The archive of pattern development at Cone Mills goes back almost 125 years when the company was founded in 1892. The design team is currently headed up by Debbye Lustig and Wendy Haithcox. Chris Richard is the new COO for Abercrombie Textiles, who came over as part of the acquisition.

In the years leading up to his purchase of Abercrombie, Regan said that the more he traveled sourcing textiles, the more evident it became how quickly China was expanding. This realization compelled him to buy a small, niche textile company in the U.S. to keep its value.

“I bought Abercombie in the latter part of 2006 when it was just a contract or specialty weaver,” said Regan. “It was the first time I got into the actual ownership of the means of the production, the equipment to weave the fabric. We have since grown through the recession developing product and people and going out and selling. The impact of raw materials is horrific but we have a lot of extra capacity and we’re now growing to fill or reach that capacity.”

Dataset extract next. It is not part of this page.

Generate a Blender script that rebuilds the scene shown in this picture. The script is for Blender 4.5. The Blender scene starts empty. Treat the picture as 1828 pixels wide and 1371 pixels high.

International Textile Group is a global, diversified provider of textile solution for a variety of sectors including: performance and specialty apparel fabrics, advanced uniform fabrics, technical commercial fabrics, engineered automotive components and luxury interior furnishings. ITG’s business units include: Burlington Worldwide, Cone Denim, Safety Components, Cone Jacquards and Carlisle Finishing. It has approximately 9,000 employees worldwide with operations in the U.S., Mexico, China, Nicaragua and Vietnam.

“We believe this is a positive change for Cone Jacquards and will provide significant opportunity and support for the growth of the business,” said Joseph L. Gorga, president & CEO of ITG. “Our employees have worked hard to improve the operations and bring an elevated styling and design that is recognized in the market.”